これらの部品を用いて、写真3のようなバラックセットを作り動作を確認してみました。どの程度のSWRが1に収束できるのかは測定できませんが、充分な性能という感触は得られました。スペアナとTGで通過特性を測ったところ、測定結果1のようになりました。これは図3とほぼ一致します。もっとも、同じグラフを計算で出すか測定するかの違いですから、当然同じ結果になります。
写真3: このようなバラックで動作確認をしました。
測定結果1: スペアナとTGで測定した通過特性です。このようなHPFとなります。(※クリックすると画像が拡大します。)
4.作成
基本的な作り方はNo.40と同じように作成しています。2mm厚のアルミ板をコの字に曲げただけの簡易ケースを自作しています。前回よりも小さく作れると考え、一回り小型にしてみました。この方が出力とのバランスも良いかと思います。写真4がアルミ板を曲げたところですが、小型のケースに入れても、もちろん大丈夫です。入出力にはBNC-PとBNC-Rを取り付けています。この回路の場合には、どちらをアンテナ側にしても同じです。ケーブルなしで使えますので、このようにすると使いやすくなります。写真5のように穴あけをしました。
写真4: アルミ板を曲げてシャーシとしました。
写真5: 穴アケをしたところです。
写真6が入出力間に銅のテープでアースラインを引いたところです。写真7がポリバリコンを取り付けたところです。写真8が全ての部品を取り付けたところです。この状態で一度動作確認を行っておきましょう。内部の様子が写真9となります。なお、ポリバリコンは写真2のように、軸に絶縁体のカラーを使っています。この工作はNo.40と全く同じです。

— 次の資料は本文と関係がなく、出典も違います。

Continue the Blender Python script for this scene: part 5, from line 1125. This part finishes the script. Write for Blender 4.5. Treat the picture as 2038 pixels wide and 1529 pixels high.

写真6: コイルをアースにするため、入出力間にはこのように銅のテープでアースをつないでいます。ネジ穴を開けても良いのですが、この方が簡単です。
写真7: ポリバリコンを取り付けたところです。
写真8: 全ての部品を取り付けたところです。
写真9: 内部の様子です。
これで電気的には完成です。この後、写真10のようなシールを貼りました。こんな簡単なものでも、表示をするとグッと締まって見えます。このシールはパソコンで作ったもので、アルミと同色の用紙に印字していますので、ほとんど違和感はありません。洒落た感じと思います。もちろん、どんな色でも性能に差があるはずはありません。写真11が貼っている途中の様子です。
写真10: パソコンで作ったシールです。
写真11: キレイに貼るのは結構難しいです。
5.使用感
7MHz用のアンテナカップラーは初めて作りましたが、快調そのものです。思った範囲は簡単にSWRを落とす事が可能です。No.40で紹介した50MHz用と比べたのが写真12です。このように、一回り小さくなりました。QRP用としては、小さい方が良いかと思います。
写真12: 以前作った50MHzのものと比較してかなり小さく作っています。
なお、この定数で5.7〜8.6MHzで同調しました。ダミーで調整が可能な範囲という事で、調度7MHzに合っているようです。あわよくば10MHzでも、と思っていましたがとても無理でした。